For the listing that follows, give again exactly the lines from the one with "b = B(); b.box((8, 13.6, -1.3), (8.2, 31.2, 1.4));" to the one with "2.329, 2.450)], 0.0016)", including both.

### DATASET CONTENT

^^^^^^^^^^^^^^^^

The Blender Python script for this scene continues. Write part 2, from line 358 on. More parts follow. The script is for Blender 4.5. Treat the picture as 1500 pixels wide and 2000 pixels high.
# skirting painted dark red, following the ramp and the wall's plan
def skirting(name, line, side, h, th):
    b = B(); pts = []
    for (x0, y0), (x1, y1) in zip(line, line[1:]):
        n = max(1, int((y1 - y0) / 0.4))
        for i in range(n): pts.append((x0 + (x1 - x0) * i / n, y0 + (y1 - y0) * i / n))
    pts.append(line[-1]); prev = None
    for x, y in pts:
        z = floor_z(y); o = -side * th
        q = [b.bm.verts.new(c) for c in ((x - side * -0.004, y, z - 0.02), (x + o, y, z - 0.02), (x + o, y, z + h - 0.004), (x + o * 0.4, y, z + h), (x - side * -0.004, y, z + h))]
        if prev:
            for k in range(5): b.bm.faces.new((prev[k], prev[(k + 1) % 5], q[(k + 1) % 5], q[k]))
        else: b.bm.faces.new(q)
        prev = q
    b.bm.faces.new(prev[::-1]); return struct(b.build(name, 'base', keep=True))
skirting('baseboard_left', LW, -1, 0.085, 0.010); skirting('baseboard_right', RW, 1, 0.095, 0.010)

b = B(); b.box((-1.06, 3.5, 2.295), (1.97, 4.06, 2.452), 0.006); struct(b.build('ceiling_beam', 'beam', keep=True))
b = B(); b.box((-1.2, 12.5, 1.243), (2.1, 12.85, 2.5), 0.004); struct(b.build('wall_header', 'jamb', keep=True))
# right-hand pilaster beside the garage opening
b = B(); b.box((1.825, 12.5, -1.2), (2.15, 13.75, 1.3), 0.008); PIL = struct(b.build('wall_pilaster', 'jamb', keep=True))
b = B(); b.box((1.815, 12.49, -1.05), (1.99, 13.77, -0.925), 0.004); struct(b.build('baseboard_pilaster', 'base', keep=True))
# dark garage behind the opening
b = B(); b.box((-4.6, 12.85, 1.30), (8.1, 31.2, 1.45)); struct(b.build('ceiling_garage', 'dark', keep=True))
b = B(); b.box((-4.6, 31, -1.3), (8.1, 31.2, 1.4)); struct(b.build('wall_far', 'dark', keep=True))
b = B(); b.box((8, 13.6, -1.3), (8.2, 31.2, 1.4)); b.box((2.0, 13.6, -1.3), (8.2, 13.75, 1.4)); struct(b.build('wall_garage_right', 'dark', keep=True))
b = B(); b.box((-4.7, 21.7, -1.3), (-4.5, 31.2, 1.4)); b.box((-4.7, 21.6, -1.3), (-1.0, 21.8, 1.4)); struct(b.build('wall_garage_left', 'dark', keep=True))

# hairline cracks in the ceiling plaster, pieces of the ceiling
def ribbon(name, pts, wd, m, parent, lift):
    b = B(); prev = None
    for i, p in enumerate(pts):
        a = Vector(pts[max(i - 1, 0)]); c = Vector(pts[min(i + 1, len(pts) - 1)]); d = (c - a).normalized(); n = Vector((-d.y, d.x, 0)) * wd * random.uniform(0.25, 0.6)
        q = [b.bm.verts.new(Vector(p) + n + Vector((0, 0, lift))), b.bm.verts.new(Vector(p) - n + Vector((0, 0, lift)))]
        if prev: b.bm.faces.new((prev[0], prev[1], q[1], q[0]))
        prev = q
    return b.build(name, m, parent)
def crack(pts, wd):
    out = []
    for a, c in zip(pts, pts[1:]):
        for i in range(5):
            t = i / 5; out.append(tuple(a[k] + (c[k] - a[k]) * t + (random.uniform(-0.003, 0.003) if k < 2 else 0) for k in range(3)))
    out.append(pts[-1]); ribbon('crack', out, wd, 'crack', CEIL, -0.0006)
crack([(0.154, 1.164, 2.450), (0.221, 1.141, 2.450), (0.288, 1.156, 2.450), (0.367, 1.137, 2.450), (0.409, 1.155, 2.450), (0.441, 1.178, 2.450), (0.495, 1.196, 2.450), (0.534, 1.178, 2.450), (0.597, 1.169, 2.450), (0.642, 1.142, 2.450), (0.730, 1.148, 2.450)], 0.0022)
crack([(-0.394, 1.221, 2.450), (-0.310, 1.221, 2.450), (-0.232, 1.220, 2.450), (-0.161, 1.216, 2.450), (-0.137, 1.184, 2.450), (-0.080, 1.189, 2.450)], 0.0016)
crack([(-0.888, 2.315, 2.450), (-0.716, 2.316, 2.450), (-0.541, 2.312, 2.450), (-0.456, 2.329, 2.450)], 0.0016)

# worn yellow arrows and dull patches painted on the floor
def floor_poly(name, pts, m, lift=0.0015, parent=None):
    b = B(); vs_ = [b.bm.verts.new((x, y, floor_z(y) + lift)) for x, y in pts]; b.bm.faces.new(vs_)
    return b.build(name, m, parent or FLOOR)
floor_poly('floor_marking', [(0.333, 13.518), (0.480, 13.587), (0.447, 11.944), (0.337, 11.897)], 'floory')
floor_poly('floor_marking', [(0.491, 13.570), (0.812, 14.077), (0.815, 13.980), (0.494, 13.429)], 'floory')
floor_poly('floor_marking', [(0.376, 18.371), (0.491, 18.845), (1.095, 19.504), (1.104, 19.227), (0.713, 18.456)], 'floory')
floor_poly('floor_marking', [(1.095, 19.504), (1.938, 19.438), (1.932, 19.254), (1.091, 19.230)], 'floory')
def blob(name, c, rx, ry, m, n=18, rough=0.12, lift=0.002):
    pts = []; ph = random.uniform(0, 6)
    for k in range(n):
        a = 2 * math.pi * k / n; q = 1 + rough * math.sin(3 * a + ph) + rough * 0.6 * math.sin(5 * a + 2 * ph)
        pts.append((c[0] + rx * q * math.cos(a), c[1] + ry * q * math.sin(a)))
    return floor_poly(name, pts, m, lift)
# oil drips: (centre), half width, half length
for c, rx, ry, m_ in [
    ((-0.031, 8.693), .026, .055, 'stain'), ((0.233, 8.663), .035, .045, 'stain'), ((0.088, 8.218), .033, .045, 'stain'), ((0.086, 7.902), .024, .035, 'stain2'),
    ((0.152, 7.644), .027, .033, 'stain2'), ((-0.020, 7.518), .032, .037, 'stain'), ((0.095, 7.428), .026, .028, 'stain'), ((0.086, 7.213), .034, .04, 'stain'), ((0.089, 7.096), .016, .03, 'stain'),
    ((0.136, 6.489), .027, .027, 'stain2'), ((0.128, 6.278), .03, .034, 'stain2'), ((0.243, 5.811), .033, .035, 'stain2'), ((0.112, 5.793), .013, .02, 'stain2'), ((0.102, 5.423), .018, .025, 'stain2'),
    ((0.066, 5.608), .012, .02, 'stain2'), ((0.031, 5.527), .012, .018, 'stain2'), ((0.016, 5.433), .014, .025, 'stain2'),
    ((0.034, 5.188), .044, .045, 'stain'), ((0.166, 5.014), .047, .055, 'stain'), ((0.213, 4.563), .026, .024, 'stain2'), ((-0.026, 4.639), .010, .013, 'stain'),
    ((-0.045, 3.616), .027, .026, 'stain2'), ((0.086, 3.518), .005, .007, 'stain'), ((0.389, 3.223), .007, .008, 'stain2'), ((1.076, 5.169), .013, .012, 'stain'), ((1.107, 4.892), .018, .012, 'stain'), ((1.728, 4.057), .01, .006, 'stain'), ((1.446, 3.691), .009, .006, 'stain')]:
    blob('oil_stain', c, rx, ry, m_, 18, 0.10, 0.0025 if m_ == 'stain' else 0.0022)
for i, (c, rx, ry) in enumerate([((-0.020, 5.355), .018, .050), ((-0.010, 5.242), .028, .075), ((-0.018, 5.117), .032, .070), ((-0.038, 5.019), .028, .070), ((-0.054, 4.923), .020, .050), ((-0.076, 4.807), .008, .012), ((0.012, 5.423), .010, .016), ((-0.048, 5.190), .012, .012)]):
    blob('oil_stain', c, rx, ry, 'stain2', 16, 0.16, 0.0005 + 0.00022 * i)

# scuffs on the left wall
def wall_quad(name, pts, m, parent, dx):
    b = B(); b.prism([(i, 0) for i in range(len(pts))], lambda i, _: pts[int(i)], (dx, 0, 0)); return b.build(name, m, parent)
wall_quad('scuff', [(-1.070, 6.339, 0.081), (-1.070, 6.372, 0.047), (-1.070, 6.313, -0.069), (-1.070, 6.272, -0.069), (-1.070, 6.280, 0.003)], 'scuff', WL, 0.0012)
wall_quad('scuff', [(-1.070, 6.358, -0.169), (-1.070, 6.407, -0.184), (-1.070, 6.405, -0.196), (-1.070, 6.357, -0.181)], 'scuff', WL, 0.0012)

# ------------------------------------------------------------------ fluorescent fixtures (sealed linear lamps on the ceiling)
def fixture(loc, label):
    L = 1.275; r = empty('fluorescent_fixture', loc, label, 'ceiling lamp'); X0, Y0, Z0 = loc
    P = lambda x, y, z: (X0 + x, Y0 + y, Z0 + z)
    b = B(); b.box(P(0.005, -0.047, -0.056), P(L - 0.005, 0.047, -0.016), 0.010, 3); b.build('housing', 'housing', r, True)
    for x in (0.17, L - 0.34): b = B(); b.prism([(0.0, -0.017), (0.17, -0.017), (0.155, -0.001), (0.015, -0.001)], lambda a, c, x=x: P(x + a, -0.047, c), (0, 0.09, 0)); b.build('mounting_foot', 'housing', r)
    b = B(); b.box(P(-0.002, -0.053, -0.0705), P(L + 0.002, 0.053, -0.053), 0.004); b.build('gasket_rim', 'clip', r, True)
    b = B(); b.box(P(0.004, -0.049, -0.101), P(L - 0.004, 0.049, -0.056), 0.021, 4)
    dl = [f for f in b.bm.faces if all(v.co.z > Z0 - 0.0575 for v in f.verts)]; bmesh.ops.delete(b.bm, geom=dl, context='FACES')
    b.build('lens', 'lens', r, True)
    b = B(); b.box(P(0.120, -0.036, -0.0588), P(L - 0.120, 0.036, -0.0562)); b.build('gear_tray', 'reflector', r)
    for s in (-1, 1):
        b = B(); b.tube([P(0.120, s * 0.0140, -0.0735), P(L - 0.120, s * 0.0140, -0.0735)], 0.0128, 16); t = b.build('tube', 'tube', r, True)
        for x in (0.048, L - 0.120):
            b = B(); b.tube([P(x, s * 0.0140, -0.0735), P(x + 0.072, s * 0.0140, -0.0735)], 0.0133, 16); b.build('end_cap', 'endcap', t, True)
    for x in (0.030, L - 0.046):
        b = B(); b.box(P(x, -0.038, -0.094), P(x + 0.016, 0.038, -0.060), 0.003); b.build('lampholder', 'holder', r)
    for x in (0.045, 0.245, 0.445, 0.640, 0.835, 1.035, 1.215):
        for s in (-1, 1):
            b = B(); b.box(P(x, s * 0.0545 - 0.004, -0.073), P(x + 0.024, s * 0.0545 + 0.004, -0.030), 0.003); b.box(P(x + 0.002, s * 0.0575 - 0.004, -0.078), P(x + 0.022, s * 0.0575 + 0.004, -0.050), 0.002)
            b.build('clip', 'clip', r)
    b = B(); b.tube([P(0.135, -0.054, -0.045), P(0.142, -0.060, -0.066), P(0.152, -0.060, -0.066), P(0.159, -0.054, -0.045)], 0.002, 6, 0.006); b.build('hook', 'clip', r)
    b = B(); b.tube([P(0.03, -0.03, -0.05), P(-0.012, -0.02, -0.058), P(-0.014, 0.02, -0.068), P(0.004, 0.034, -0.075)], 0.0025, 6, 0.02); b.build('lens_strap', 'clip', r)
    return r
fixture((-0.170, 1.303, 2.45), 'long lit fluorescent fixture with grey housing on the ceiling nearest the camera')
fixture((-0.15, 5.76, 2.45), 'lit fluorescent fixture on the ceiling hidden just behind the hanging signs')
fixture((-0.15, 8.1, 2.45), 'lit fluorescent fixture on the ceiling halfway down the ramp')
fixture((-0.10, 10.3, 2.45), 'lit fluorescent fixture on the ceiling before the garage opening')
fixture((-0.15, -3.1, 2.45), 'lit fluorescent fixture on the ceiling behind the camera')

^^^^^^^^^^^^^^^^

### FINAL RESULT
b = B(); b.box((8, 13.6, -1.3), (8.2, 31.2, 1.4)); b.box((2.0, 13.6, -1.3), (8.2, 13.75, 1.4)); struct(b.build('wall_garage_right', 'dark', keep=True))
b = B(); b.box((-4.7, 21.7, -1.3), (-4.5, 31.2, 1.4)); b.box((-4.7, 21.6, -1.3), (-1.0, 21.8, 1.4)); struct(b.build('wall_garage_left', 'dark', keep=True))

# hairline cracks in the ceiling plaster, pieces of the ceiling
def ribbon(name, pts, wd, m, parent, lift):
    b = B(); prev = None
    for i, p in enumerate(pts):
        a = Vector(pts[max(i - 1, 0)]); c = Vector(pts[min(i + 1, len(pts) - 1)]); d = (c - a).normalized(); n = Vector((-d.y, d.x, 0)) * wd * random.uniform(0.25, 0.6)
        q = [b.bm.verts.new(Vector(p) + n + Vector((0, 0, lift))), b.bm.verts.new(Vector(p) - n + Vector((0, 0, lift)))]
        if prev: b.bm.faces.new((prev[0], prev[1], q[1], q[0]))
        prev = q
    return b.build(name, m, parent)
def crack(pts, wd):
    out = []
    for a, c in zip(pts, pts[1:]):
        for i in range(5):
            t = i / 5; out.append(tuple(a[k] + (c[k] - a[k]) * t + (random.uniform(-0.003, 0.003) if k < 2 else 0) for k in range(3)))
    out.append(pts[-1]); ribbon('crack', out, wd, 'crack', CEIL, -0.0006)
crack([(0.154, 1.164, 2.450), (0.221, 1.141, 2.450), (0.288, 1.156, 2.450), (0.367, 1.137, 2.450), (0.409, 1.155, 2.450), (0.441, 1.178, 2.450), (0.495, 1.196, 2.450), (0.534, 1.178, 2.450), (0.597, 1.169, 2.450), (0.642, 1.142, 2.450), (0.730, 1.148, 2.450)], 0.0022)
crack([(-0.394, 1.221, 2.450), (-0.310, 1.221, 2.450), (-0.232, 1.220, 2.450), (-0.161, 1.216, 2.450), (-0.137, 1.184, 2.450), (-0.080, 1.189, 2.450)], 0.0016)
crack([(-0.888, 2.315, 2.450), (-0.716, 2.316, 2.450), (-0.541, 2.312, 2.450), (-0.456, 2.329, 2.450)], 0.0016)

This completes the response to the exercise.